Sin duda, no se trata de que Hayek no se equivocara en nada; de hecho, su teoría económica o su filosofía política contienen numerosos errores y contradicciones (como su crítica a la "justicia social" y su defensa del Estado de bienestar; o la aceptación acrítica del monopolio de la violencia como camino óptimo para minimizar la violencia; o sus más que discutibles reproches al patrón oro) provocados en buena medida por la propia evolución que sufrieron sus ideas y sus intereses a lo largo de sus 93 años de vida. Pero, desde luego, habría que huir de las críticas más aparentemente facilonas contra su pensamiento, sobre todo cuando proceden de quienes desconocen toda la unidad del rompecabezas hayekiano.
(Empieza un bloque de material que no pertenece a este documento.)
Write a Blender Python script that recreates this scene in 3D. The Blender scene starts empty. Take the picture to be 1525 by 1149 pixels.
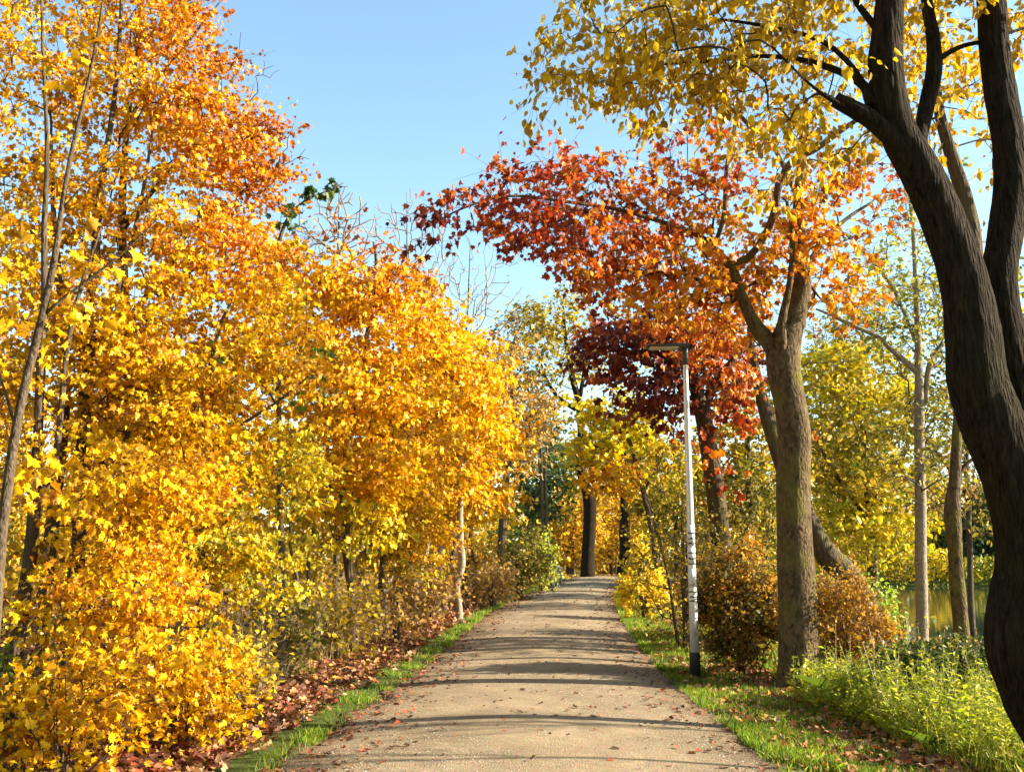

Si Mises creó un sistema de pensamiento económico claro, sólido y focalizado en el individualismo metodológico, Hayek nos legó un conjunto de ideas originales pero dispersas que sólo tras un cuidadoso estudio aparecen como un intento bastante exitoso, aunque no libre de errores, de promover la libertad en todas sus manifestaciones: política, social, cultural y económica. Siendo el economista menos concentrado en la economía de la Escuela Austriaca, pasará a la historia vulgarizada como su economista más representativo. Los austriacos, sin embargo, no deberíamos quedarnos en la superficie: más allá de sus casi siempre profundas teorías económicas, existe toda una potentísima narrativa que, ampliada y mejorada, constituye una de nuestras principales líneas de defensa de la libertad: cómo los órdenes privados, voluntarios, naturales y espontáneos logran superar los límites de nuestra razón y de nuestro conocimiento ante los que siempre sucumbirá cualquier planificador central.